GOAL OF THE EXERCISE: Begin with the line containing "by 720 pixels." and end with the line containing "dry_weed('taller denser tan"; set down that block verbatim and nothing else.

DATASET:
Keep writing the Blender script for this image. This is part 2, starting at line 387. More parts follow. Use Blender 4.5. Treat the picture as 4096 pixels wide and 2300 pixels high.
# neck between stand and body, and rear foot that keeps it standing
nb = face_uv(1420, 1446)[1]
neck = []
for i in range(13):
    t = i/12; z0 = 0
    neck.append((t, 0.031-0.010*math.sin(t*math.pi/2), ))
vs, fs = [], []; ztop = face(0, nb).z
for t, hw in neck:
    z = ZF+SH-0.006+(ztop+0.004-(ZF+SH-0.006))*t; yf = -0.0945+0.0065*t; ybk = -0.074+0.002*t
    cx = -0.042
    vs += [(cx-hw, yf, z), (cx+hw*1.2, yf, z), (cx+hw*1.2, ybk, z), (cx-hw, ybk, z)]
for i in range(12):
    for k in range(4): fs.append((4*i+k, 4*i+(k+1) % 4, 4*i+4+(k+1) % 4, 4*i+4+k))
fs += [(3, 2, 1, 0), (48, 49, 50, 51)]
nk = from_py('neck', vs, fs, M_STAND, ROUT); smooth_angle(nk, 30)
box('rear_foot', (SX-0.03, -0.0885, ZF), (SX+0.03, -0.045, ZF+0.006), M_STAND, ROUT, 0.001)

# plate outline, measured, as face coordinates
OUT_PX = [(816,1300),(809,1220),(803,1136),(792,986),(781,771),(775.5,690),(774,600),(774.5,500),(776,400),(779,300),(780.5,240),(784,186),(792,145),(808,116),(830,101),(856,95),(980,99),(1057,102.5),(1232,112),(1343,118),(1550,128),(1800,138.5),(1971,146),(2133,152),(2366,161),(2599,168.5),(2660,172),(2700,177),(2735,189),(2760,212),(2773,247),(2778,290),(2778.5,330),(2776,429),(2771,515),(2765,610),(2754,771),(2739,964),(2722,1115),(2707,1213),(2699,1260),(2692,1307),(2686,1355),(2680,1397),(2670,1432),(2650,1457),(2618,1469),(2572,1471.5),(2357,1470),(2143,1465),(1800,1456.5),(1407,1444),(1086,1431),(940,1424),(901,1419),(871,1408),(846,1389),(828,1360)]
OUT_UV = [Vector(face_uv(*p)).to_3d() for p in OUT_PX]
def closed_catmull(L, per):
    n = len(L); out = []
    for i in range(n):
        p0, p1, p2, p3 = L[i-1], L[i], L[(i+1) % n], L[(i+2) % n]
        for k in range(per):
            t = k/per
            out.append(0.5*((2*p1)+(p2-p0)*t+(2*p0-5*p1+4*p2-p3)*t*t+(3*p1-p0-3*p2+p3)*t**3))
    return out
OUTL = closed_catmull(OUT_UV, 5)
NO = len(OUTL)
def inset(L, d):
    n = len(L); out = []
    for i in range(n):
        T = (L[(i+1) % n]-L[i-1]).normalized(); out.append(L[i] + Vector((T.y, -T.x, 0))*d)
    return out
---
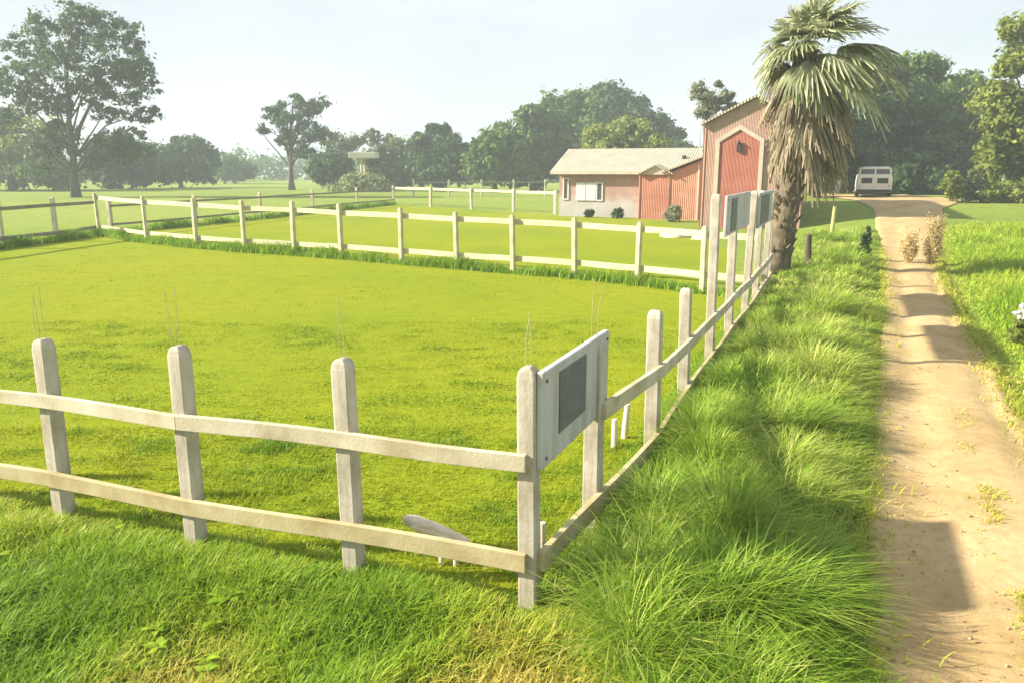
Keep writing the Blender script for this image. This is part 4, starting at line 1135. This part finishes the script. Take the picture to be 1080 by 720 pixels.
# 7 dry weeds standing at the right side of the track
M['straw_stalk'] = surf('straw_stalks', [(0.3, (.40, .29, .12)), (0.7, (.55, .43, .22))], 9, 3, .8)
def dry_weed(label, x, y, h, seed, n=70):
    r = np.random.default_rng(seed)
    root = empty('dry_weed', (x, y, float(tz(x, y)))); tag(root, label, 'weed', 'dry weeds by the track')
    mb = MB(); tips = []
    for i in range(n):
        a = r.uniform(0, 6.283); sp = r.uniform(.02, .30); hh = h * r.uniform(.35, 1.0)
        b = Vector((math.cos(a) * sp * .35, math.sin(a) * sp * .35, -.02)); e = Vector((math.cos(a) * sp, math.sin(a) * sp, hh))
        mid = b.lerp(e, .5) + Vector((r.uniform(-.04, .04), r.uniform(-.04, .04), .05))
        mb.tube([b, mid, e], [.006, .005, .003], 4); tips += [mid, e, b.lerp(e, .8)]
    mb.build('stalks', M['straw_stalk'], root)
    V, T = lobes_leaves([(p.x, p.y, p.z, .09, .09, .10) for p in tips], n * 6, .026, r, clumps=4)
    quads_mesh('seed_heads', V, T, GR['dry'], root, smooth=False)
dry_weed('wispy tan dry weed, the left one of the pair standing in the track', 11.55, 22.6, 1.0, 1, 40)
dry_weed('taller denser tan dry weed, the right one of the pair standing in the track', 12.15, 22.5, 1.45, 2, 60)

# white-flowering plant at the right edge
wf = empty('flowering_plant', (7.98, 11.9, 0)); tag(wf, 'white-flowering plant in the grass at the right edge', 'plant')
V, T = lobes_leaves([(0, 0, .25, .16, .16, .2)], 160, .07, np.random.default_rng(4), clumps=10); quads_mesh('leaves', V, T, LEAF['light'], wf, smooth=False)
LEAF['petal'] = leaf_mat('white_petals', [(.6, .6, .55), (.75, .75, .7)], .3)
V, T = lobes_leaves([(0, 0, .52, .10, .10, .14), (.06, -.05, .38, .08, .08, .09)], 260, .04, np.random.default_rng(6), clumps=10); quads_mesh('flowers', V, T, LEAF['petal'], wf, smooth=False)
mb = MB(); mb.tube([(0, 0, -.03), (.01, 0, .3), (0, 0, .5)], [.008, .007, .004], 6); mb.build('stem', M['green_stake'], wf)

SOLUTION TO THIS PROBLEM:
Keep writing the Blender script for this image. This is part 4, starting at line 1135. This part finishes the script. Take the picture to be 1080 by 720 pixels.
# 7 dry weeds standing at the right side of the track
M['straw_stalk'] = surf('straw_stalks', [(0.3, (.40, .29, .12)), (0.7, (.55, .43, .22))], 9, 3, .8)
def dry_weed(label, x, y, h, seed, n=70):
    r = np.random.default_rng(seed)
    root = empty('dry_weed', (x, y, float(tz(x, y)))); tag(root, label, 'weed', 'dry weeds by the track')
    mb = MB(); tips = []
    for i in range(n):
        a = r.uniform(0, 6.283); sp = r.uniform(.02, .30); hh = h * r.uniform(.35, 1.0)
        b = Vector((math.cos(a) * sp * .35, math.sin(a) * sp * .35, -.02)); e = Vector((math.cos(a) * sp, math.sin(a) * sp, hh))
        mid = b.lerp(e, .5) + Vector((r.uniform(-.04, .04), r.uniform(-.04, .04), .05))
        mb.tube([b, mid, e], [.006, .005, .003], 4); tips += [mid, e, b.lerp(e, .8)]
    mb.build('stalks', M['straw_stalk'], root)
    V, T = lobes_leaves([(p.x, p.y, p.z, .09, .09, .10) for p in tips], n * 6, .026, r, clumps=4)
    quads_mesh('seed_heads', V, T, GR['dry'], root, smooth=False)
dry_weed('wispy tan dry weed, the left one of the pair standing in the track', 11.55, 22.6, 1.0, 1, 40)
dry_weed('taller denser tan dry weed, the right one of the pair standing in the track', 12.15, 22.5, 1.45, 2, 60)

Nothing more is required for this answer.